What is expected:
Locate each line containing the string "from" and copy it out.

Dataset excerpt:

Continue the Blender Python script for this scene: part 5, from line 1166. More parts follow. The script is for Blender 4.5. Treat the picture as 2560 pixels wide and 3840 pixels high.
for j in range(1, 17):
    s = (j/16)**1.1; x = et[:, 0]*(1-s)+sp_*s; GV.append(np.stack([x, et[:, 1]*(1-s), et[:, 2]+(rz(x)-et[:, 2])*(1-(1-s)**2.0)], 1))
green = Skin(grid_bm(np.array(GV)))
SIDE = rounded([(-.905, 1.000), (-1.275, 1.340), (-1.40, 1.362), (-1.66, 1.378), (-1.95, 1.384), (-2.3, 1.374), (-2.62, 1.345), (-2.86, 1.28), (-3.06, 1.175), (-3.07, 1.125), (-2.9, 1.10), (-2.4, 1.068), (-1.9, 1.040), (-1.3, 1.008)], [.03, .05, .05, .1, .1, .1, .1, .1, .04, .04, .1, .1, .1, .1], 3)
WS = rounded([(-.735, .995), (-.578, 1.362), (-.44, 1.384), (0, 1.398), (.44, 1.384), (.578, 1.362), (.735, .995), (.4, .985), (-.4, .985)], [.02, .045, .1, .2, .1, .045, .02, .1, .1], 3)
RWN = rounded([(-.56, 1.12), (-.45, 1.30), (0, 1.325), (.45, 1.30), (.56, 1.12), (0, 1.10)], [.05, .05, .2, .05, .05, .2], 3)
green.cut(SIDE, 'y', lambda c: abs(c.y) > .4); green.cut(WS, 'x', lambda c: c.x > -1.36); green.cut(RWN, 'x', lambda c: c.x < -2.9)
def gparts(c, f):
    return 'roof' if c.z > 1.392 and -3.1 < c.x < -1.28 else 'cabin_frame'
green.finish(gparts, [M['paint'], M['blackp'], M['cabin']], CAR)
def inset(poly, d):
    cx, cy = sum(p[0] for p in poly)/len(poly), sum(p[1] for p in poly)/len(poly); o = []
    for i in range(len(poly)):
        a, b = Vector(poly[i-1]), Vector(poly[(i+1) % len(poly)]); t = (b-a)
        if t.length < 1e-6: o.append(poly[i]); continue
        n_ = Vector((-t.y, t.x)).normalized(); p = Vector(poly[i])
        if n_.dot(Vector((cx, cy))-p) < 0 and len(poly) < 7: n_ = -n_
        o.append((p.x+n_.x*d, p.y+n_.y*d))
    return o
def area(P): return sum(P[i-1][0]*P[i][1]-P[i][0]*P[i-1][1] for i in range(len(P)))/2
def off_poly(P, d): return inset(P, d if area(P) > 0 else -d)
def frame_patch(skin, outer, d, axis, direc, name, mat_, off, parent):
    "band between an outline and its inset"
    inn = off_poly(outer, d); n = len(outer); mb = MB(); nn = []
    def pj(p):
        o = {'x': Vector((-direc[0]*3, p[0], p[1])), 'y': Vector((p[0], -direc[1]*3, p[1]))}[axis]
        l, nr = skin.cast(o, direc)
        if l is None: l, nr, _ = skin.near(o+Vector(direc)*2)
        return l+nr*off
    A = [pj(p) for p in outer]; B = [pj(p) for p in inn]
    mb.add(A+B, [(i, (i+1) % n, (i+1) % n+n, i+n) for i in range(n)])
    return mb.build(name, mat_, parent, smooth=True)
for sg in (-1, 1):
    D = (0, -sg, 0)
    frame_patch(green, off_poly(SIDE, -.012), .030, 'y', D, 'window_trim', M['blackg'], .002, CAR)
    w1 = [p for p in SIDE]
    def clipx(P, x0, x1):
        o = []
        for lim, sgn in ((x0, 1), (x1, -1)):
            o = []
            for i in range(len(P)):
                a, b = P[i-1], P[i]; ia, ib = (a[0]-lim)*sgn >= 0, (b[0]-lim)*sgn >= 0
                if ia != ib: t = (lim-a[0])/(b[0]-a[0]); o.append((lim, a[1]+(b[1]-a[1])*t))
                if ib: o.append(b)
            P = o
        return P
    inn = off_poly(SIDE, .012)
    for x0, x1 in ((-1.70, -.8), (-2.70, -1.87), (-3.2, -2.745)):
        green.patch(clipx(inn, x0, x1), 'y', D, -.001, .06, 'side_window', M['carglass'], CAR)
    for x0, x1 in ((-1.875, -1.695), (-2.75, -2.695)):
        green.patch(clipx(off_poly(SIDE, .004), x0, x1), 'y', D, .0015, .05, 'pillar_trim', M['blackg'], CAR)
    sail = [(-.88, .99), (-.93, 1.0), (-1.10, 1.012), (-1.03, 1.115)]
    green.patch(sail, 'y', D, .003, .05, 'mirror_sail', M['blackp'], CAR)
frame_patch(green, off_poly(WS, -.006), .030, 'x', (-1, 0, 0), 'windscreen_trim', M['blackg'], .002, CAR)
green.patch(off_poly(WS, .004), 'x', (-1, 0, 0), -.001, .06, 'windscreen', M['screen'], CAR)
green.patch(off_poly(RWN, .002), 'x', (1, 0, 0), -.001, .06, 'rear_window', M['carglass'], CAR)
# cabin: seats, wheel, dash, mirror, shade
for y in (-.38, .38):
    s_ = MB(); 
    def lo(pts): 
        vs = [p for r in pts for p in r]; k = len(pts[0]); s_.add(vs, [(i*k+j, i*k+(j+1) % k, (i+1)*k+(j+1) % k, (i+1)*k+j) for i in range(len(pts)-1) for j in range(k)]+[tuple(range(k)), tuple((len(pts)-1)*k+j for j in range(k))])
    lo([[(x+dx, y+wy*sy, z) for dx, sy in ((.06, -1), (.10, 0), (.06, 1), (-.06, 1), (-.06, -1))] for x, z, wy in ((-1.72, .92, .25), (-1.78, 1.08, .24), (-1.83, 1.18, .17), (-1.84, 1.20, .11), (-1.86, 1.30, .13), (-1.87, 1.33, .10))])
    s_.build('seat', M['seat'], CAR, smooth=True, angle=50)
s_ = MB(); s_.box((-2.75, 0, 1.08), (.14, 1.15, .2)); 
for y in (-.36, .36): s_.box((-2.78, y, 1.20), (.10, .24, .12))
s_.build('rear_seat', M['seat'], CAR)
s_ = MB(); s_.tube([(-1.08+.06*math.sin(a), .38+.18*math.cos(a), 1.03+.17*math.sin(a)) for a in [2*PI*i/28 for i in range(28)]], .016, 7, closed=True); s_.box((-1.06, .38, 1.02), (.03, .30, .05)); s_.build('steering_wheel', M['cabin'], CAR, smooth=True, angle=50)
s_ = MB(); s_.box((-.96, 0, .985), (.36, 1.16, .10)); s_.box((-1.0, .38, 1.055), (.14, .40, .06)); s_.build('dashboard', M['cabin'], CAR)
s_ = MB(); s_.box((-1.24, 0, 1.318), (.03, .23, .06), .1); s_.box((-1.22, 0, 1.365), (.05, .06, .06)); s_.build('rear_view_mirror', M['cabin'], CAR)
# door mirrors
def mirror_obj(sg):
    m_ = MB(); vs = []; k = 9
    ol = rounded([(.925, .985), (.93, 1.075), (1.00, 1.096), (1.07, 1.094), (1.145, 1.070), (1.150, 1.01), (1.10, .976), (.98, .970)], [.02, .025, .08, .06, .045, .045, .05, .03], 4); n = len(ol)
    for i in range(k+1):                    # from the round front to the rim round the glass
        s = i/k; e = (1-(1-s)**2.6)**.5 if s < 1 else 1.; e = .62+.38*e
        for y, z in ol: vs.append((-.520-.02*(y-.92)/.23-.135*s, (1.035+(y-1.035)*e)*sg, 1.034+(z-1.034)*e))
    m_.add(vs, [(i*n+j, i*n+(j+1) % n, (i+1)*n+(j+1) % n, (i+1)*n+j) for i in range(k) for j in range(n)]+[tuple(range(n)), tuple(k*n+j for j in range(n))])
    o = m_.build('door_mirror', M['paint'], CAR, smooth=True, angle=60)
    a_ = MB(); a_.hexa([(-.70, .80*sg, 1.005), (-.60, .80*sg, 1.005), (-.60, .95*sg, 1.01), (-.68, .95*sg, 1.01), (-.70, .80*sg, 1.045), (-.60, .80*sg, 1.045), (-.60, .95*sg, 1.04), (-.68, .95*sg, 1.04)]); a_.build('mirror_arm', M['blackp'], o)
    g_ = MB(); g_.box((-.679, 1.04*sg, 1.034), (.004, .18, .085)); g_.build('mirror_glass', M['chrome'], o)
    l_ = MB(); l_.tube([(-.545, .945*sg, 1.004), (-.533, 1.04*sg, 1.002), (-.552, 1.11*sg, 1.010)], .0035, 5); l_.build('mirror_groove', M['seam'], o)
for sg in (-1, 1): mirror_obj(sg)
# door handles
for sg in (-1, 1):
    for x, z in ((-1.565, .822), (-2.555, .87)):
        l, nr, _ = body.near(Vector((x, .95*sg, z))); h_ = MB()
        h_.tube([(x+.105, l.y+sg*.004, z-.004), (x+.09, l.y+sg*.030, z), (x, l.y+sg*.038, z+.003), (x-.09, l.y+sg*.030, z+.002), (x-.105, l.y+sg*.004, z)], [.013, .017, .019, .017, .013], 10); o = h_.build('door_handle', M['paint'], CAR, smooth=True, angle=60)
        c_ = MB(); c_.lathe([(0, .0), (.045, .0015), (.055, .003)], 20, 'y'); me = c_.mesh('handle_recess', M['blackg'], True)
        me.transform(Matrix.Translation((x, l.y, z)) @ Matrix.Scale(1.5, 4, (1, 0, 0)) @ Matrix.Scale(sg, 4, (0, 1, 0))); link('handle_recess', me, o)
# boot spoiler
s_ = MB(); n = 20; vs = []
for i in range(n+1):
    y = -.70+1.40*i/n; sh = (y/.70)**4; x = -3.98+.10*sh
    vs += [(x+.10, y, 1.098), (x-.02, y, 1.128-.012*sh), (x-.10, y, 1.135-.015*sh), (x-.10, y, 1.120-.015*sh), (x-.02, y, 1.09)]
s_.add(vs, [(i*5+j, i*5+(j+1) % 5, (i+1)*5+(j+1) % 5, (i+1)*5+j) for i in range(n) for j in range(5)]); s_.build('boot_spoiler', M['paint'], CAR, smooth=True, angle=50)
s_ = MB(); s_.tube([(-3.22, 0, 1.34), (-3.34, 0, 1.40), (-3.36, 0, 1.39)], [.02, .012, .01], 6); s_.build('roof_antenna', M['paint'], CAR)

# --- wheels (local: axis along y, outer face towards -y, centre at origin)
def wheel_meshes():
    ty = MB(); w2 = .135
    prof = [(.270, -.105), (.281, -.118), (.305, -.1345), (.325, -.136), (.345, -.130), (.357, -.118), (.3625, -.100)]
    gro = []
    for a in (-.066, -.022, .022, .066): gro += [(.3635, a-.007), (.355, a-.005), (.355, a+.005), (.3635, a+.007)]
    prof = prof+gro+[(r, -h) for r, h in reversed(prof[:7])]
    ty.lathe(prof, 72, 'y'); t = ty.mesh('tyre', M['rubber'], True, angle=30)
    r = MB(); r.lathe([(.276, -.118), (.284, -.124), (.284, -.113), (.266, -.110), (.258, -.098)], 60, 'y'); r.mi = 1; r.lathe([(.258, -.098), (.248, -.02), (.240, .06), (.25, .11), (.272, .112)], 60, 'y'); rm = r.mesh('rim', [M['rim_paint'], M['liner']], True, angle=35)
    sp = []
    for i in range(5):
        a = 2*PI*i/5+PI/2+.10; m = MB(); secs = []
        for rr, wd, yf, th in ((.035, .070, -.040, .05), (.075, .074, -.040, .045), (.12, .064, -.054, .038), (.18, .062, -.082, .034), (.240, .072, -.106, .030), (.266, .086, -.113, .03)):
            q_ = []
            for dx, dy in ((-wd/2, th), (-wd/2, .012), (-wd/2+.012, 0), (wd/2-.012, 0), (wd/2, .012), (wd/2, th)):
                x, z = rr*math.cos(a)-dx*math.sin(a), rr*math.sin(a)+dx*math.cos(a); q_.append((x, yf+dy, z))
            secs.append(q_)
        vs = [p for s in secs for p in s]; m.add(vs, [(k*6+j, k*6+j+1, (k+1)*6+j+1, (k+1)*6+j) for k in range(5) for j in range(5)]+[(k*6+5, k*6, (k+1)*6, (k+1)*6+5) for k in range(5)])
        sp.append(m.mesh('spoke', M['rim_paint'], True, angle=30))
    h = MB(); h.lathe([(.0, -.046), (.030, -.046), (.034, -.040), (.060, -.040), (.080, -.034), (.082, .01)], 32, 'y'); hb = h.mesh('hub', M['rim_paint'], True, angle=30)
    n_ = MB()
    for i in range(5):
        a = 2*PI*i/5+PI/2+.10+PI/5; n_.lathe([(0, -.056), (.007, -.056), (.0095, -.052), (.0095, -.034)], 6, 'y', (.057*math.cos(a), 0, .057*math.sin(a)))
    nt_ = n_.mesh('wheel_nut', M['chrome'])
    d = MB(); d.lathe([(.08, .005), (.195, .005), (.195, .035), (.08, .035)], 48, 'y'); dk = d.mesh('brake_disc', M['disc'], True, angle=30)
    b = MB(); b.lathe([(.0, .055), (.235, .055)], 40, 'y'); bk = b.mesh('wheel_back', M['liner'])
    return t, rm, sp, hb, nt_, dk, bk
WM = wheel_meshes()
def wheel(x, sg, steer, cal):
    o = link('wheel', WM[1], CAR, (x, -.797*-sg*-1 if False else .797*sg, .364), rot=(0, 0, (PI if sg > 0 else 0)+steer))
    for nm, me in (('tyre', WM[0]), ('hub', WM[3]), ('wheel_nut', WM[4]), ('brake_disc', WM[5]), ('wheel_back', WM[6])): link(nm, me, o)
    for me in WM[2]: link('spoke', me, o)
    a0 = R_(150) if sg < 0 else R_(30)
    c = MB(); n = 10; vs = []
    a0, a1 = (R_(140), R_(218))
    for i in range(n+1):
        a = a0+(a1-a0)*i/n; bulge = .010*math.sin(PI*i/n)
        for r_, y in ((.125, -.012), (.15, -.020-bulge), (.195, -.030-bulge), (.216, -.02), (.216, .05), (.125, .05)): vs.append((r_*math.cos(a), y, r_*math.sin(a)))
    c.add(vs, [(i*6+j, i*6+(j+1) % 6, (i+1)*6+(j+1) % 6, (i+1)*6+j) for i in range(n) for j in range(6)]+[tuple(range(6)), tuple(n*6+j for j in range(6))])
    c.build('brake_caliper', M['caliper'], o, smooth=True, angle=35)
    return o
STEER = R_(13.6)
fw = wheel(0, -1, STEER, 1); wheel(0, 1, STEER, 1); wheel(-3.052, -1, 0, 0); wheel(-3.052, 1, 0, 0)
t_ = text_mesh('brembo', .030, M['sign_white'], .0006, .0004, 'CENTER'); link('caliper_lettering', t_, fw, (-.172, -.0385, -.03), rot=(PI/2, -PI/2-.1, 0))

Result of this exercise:
Continue the Blender Python script for this scene: part 5, from line 1166. More parts follow. The script is for Blender 4.5. Treat the picture as 2560 pixels wide and 3840 pixels high.
    for i in range(k+1):                    # from the round front to the rim round the glass